O'Keeffe's wife, Louise Rojas-O'Keeffe, found Jessica when she arrived home from a shopping excursion with friends. Jessica had bite marks on her body, prosecutors said.

Prosecutors said O'Keeffe told cops he lifted Jessica out of her crib and put her back down several times in trying to stop her from crying.

When she did not stop, he began shaking her and threw her to the floor, prosecutors alleged.

O'Keeffe told cops he thought he was dying and that he lay down on the floor next to the baby, who was limp, prosecutors said. The child died between noon and 4 p.m., prosecutors said.

At that point, O'Keeffe went to an ATM for cash, then to Philadelphia, prosecutors said.

"The baby was left bleeding from the head, then he left," Malik said, adding that O'Keeffe did not try to resuscitate the child despite her "devastating injuries."

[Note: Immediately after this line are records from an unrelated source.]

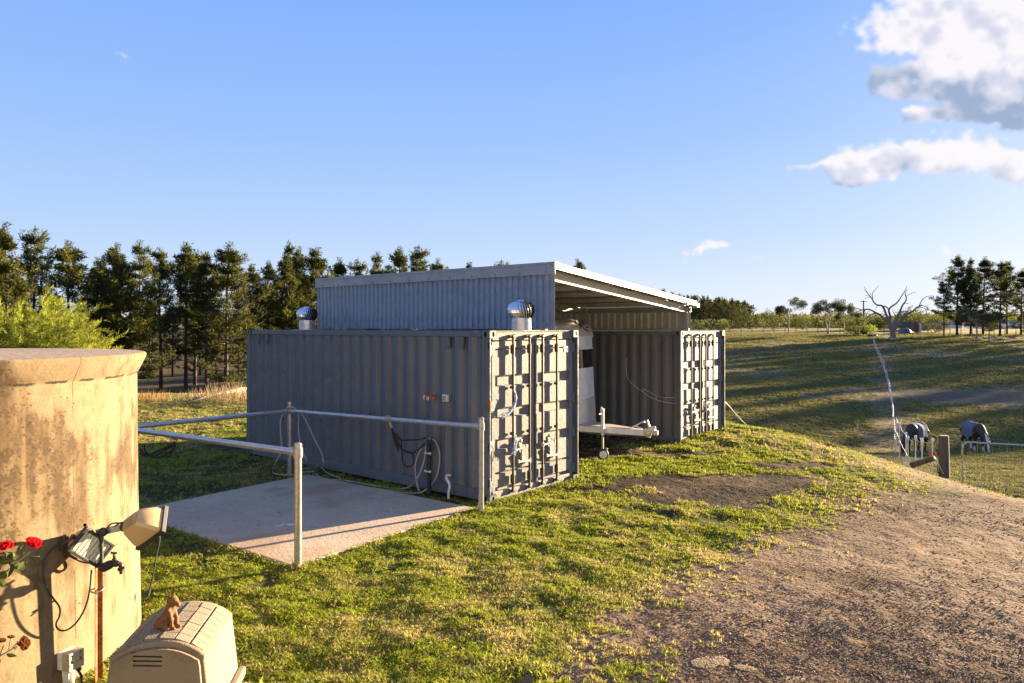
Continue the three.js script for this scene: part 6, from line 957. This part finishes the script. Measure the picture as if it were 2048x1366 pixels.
  // gravel and clods on the bare earth
  const st = [0, 1, 2].map((s) => { const g = new THREE.IcosahedronGeometry(1, 1).toNonIndexed(), p = g.attributes.position; const rr = rng(s + 9), map = {}; for (let i = 0; i < p.count; i++) { const key = [p.getX(i), p.getY(i), p.getZ(i)].map((v) => v.toFixed(2)).join(); map[key] ??= .65 + rr() * .6; p.setXYZ(i, p.getX(i) * map[key], p.getY(i) * map[key] * .45, p.getZ(i) * map[key]); } g.deleteAttribute('normal'); g.computeVertexNormals(); return plain(g); });
  const sl = st.map(() => ({ m: [], c: [] })), r5 = rng(77);
  for (let k = 0; k < 110000; k++) {
    const py = 760 + Math.pow(r5(), .8) * 660, d = F * EYE / (py - HORIZON), x = (1000 + r5() * 1250 - 1024) / F * d; if (d < 3.5 || blocked(x, d)) continue;
    const c = cover(x, d), bare = Math.max(c.dirt * (.35 + .65 * sst(.4, .65, c.n3)), c.dark * .95); if (r5() > bare || c.s > 3) continue;
    const l = sl[Math.floor(r5() * 3)], big = Math.pow(r5(), 7), s = (.002 + .003 * r5() + .008 * big) * Math.max(1, Math.pow(d / 9, .3)); qq.setFromEuler(new THREE.Euler(r5() * .8, r5() * 6.28, r5() * .8)); mm.compose(V(x, H(x, d) + s * .1, -d), qq, V(s * (1 + r5() * .6), s, s)); l.m.push(...mm.elements);
    const q = r5(), tone = c.dark > .4 ? (q < .8 ? [.045, .038, .033] : [.13, .105, .08]) : q < .12 ? [.065, .047, .033] : q < .93 ? [.14, .098, .063] : q < .99 ? [.20, .15, .10] : [.36, .32, .27]; l.c.push(...tone.map((v) => v * (.75 + r5() * .5)));
  }
  const sm = std('small stones', [1, 1, 1], .95); let ns = 0;
  sl.forEach((l, i) => { const n = l.m.length / 16; ns += n; const im = new THREE.InstancedMesh(st[i], sm, n); im.instanceMatrix = new THREE.InstancedBufferAttribute(new Float32Array(l.m), 16); im.instanceColor = new THREE.InstancedBufferAttribute(new Float32Array(l.c), 3); im.castShadow = im.receiveShadow = true; im.name = numbered('gravel'); scene.add(im); tag(im, ['brown gravel and clods scattered on the bare earth', 'small stones on the bare earth', 'dark gravel and stones'][i], 'gravel', null, 'stuff'); });
  console.log('stones', ns);
}

scene.traverse((o) => { if (o.isMesh) o.castShadow = o.receiveShadow = true; });
renderer.render(scene, camera);
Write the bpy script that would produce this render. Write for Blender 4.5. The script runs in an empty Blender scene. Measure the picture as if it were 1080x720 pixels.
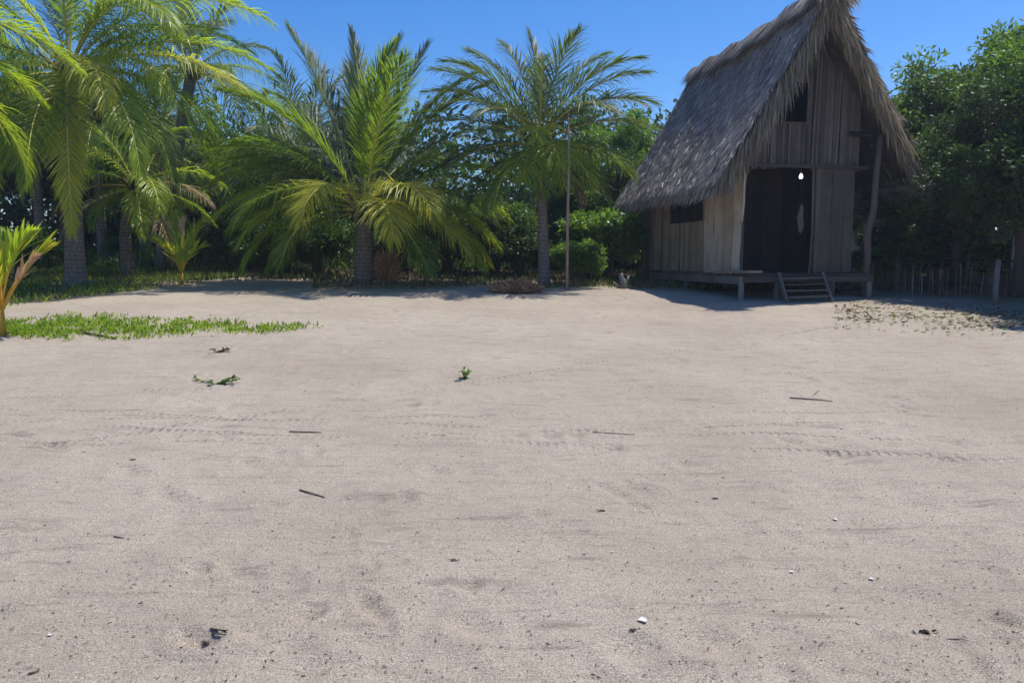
import bpy, math, random
import numpy as np
from mathutils import Vector, noise as mnoise
R = math.radians
random.seed(11); rng = np.random.default_rng(11)
SC = bpy.context.scene; COL = SC.collection

# ---------------------------------------------------------------- camera
F = 780.0; PITCH = math.atan(88/F); CAMZ = 1.5
cd = bpy.data.cameras.new('camera'); cam = bpy.data.objects.new('camera', cd); COL.objects.link(cam)
cd.sensor_width = 36; cd.lens = 36*F/1080; cd.clip_end = 3000; cd.clip_start = 0.05
cam.location = (0, 0, CAMZ); cam.rotation_euler = (R(90)-PITCH, 0, 0)
SC.camera = cam
# ---------------------------------------------------------------- sky, sun, exposure
SUN_EL = R(67); sdx, sdy = 0.88, 0.47
w = bpy.data.worlds.new('World'); SC.world = w; w.use_nodes = True
nt = w.node_tree; nt.nodes.clear()
sky = nt.nodes.new('ShaderNodeTexSky'); sky.sky_type = 'NISHITA'; sky.sun_disc = False
sky.sun_elevation = SUN_EL; sky.sun_rotation = math.atan2(sdx, sdy)
sky.altitude = 300; sky.air_density = 1.0; sky.dust_density = 0.9; sky.ozone_density = 5.0
hs = nt.nodes.new('ShaderNodeHueSaturation'); hs.inputs['Saturation'].default_value = 1.34; hs.inputs['Hue'].default_value = 0.508
bg = nt.nodes.new('ShaderNodeBackground'); bg.inputs[1].default_value = 0.115
wo = nt.nodes.new('ShaderNodeOutputWorld')
nt.links.new(sky.outputs[0], hs.inputs['Color']); nt.links.new(hs.outputs[0], bg.inputs[0]); nt.links.new(bg.outputs[0], wo.inputs[0])
sl = bpy.data.lights.new('sun', 'SUN'); sl.energy = 3.6; sl.angle = R(0.53); sl.color = (1, .955, .88)
so = bpy.data.objects.new('sun', sl); COL.objects.link(so)
hn = math.hypot(sdx, sdy)
sd = Vector((sdx/hn*math.cos(SUN_EL), sdy/hn*math.cos(SUN_EL), math.sin(SUN_EL)))
so.rotation_euler = sd.to_track_quat('Z', 'Y').to_euler(); so.location = (0, 0, 30)
SC.view_settings.view_transform = 'Standard'; SC.view_settings.look = 'None'
SC.view_settings.exposure = 0.5; SC.view_settings.gamma = 1.0
HAZE = 0.0012
# ---------------------------------------------------------------- helpers
def tag(o, label=None, cat=None, group=None, kind=None):
    if label: o['label'] = label
    if cat: o['category'] = cat
    if group: o['group'] = group
    if kind: o['kind'] = kind
    return o
def empty(name, loc, label, cat, group=None, rz=0):
    o = bpy.data.objects.new(name, None); COL.objects.link(o); o.location = loc; o.rotation_euler = (0, 0, rz)
    o.empty_display_size = .2
    return tag(o, label, cat, group)
def np_mesh(name, V, Q, mats, mi=None, tint=None, smooth=False):
    V = np.asarray(V, dtype=np.float32); Q = np.asarray(Q, dtype=np.int32)
    me = bpy.data.meshes.new(name); me.vertices.add(len(V)); me.vertices.foreach_set('co', V.ravel())
    n = len(Q); me.loops.add(n*4); me.loops.foreach_set('vertex_index', Q.ravel())
    me.polygons.add(n); me.polygons.foreach_set('loop_start', np.arange(0, n*4, 4, dtype=np.int32))
    me.polygons.foreach_set('loop_total', np.full(n, 4, dtype=np.int32))
    for m in mats: me.materials.append(m)
    if mi is not None: me.polygons.foreach_set('material_index', np.asarray(mi, dtype=np.int32))
    me.polygons.foreach_set('use_smooth', np.full(n, bool(smooth)))
    if tint is not None:
        a = me.attributes.new('tint', 'FLOAT', 'POINT'); a.data.foreach_set('value', np.asarray(tint, dtype=np.float32))
    me.update(calc_edges=True)
    return me
class MB:
    """collects quads"""
    def __init__(s): s.V = []; s.Q = []; s.M = []; s.T = []; s.n = 0
    def add(s, V, Q, m=0, t=.5):
        V = np.asarray(V, float); Q = np.asarray(Q, int)
        s.V.append(V); s.Q.append(Q+s.n); s.n += len(V)
        s.M.append(np.full(len(Q), m)); s.T.append(np.broadcast_to(np.asarray(t, float), (len(V),)).copy())
    def box(s, c, sz, rot=(0, 0, 0), m=0, t=None, taper=0):
        if t is None: t = random.random()
        from mathutils import Euler
        E = Euler(rot).to_matrix(); h = [x/2 for x in sz]; P = []
        for dz in (-1, 1):
            for dx, dy in ((-1, -1), (1, -1), (1, 1), (-1, 1)):
                k = 1-taper*(dz > 0)
                P.append(Vector(c)+E @ Vector((dx*h[0]*k, dy*h[1]*k, dz*h[2])))
        s.add(P, [(3, 2, 1, 0), (4, 5, 6, 7), (0, 1, 5, 4), (1, 2, 6, 5), (2, 3, 7, 6), (3, 0, 4, 7)], m, t)
    def beam(s, a, b, wd, ht, m=0, t=None):
        a = Vector(a); b = Vector(b); d = b-a
        s.box((a+b)/2, (wd, ht, d.length), d.to_track_quat('Z', 'Y').to_euler(), m, t)
    def tube(s, pts, rad, n=8, m=0, t=.5, cap=True):
        P = [Vector(p) for p in pts]; V = []; up = Vector((0.13, 1, .07)).normalized()
        for i, p in enumerate(P):
            d = (P[min(i+1, len(P)-1)]-P[max(i-1, 0)]).normalized()
            a = d.cross(up).normalized() if abs(d.dot(up)) < .98 else d.cross(Vector((1, 0, 0))).normalized()
            b = d.cross(a); r = rad[i] if hasattr(rad, '__len__') else rad
            for k in range(n):
                q = 2*math.pi*k/n; V.append(p+a*(r*math.cos(q))+b*(r*math.sin(q)))
        Q = [(i*n+k, i*n+(k+1) % n, (i+1)*n+(k+1) % n, (i+1)*n+k) for i in range(len(P)-1) for k in range(n)]
        if cap:
            V.append(P[-1]); c = len(V)-1; L = (len(P)-1)*n
            Q += [(L+k, L+(k+1) % n, L+(k+2) % n, c) for k in range(0, n, 2)]
            V.append(P[0]); c = len(V)-1
            Q += [((k+2) % n, (k+1) % n, k, c) for k in range(0, n, 2)]
        s.add(V, Q, m, t)
    def build(s, name, mats, parent=None, smooth=False, **kw):
        if not isinstance(mats, (list, tuple)): mats = [mats]
        me = np_mesh(name, np.vstack(s.V), np.vstack(s.Q), mats, np.concatenate(s.M), np.concatenate(s.T), smooth)
        return link(name, me, parent, **kw)
def link(name, me, parent=None, loc=None, rot=None):
    o = bpy.data.objects.new(name, me); COL.objects.link(o)
    if parent: o.parent = parent
    if loc: o.location = loc
    if rot: o.rotation_euler = rot
    return o

# ---------------------------------------------------------------- terrain
def gz(x, y):
    """sand rises gently away from the camera"""
    y = np.asarray(y, float); k = .054
    s = np.logaddexp(0, (y-3)*2)/2*k
    top = .054*31
    return np.minimum(s, top) - np.where(s > top*.9, 0, 0)
def ray(px, py):
    a = (px-540)/F; b = (360-py)/F; cp, sp = math.cos(PITCH), math.sin(PITCH)
    return np.array((a, cp+b*sp, -sp+b*cp))
def at(px, py, Y):
    d = ray(px, py); return np.array((0, 0, CAMZ))+d*(Y/d[1])
def gr(px, py):
    """the ground point seen at a pixel of the photograph"""
    d = ray(px, py); lo, hi = .5, 60
    for _ in range(50):
        m = (lo+hi)/2; p = d*(m/d[1])
        if CAMZ+p[2] > gz(p[0], m): lo = m
        else: hi = m
    p = d*(lo/d[1]); return np.array((p[0], lo, float(gz(p[0], lo))))

# ---------------------------------------------------------------- materials
def N(t, k, **kw):
    n = t.nodes.new(k)
    for a, b in kw.items():
        if a == 'inp':
            for i, v in b.items(): n.inputs[i].default_value = v
        else: setattr(n, a, b)
    return n
def new_mat(name):
    m = bpy.data.materials.new(name); m.use_nodes = True; t = m.node_tree; t.nodes.clear()
    o = N(t, 'ShaderNodeOutputMaterial'); return m, t, o
def math_n(t, op, a, b=None, c=None, clamp=False):
    n = N(t, 'ShaderNodeMath', operation=op, use_clamp=clamp)
    for i, v in enumerate((a, b, c)):
        if v is None: continue
        if isinstance(v, (int, float)): n.inputs[i].default_value = v
        else: t.links.new(v, n.inputs[i])
    return n.outputs[0]
def ramp(t, fac, stops):
    r = N(t, 'ShaderNodeValToRGB'); e = r.color_ramp.elements
    while len(e) > 1: e.remove(e[0])
    e[0].position = stops[0][0]; e[0].color = (*stops[0][1], 1)
    for p, c in stops[1:]:
        q = e.new(p); q.color = (*c, 1)
    t.links.new(fac, r.inputs[0]); return r.outputs[0]
def mixc(t, fac, a, b, mode='MIX'):
    n = N(t, 'ShaderNodeMix', data_type='RGBA', blend_type=mode)
    for i, v in ((0, fac), (6, a), (7, b)):
        if isinstance(v, (int, float)): n.inputs[i].default_value = v
        elif isinstance(v, tuple): n.inputs[i].default_value = (*v, 1)
        else: t.links.new(v, n.inputs[i])
    return n.outputs[2]
def noise_n(t, vec, scale, detail=4, rough=.55):
    n = N(t, 'ShaderNodeTexNoise', inp={'Scale': scale, 'Detail': detail, 'Roughness': rough})
    if vec is not None: t.links.new(vec, n.inputs['Vector'])
    return n.outputs['Fac']
def mapping(t, vec, sc=(1, 1, 1), rot=(0, 0, 0)):
    m = N(t, 'ShaderNodeMapping'); m.inputs['Scale'].default_value = sc; m.inputs['Rotation'].default_value = rot
    t.links.new(vec, m.inputs[0]); return m.outputs[0]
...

O'Keeffe returned to New York on Sunday and went to his mother's Brooklyn home. When cops arrested him there, he told them, "I came back to face the music," a law enforcement source said.

Peter O'Keeffe's 70-year-old mother and sister burst into tears when they saw him ushered into the courtroom shackled and wearing a white jumper.

"There's a history of mental illness in the family," defense lawyer Michael Cibella said. "He needs treatment."

O'Keeffe, who was charged with murder and endangering the welfare of a child, was ordered held without bail and under a suicide watch. He faces up to 25 years to life in prison, if convicted.

Cibella said his client was an accountant at a Manhattan printing company.

O'Keeffe was a bookkeeper at Tana Seybert, a printing company at 525 W. 52nd St.

Seybert's chief financial officer, Christina Bosco, said she was "devastated and shocked" by the tragedy.

"He has worked closely with me since 2004," she said. "This is a complete shock. There was never an indication that anything like this could have happened."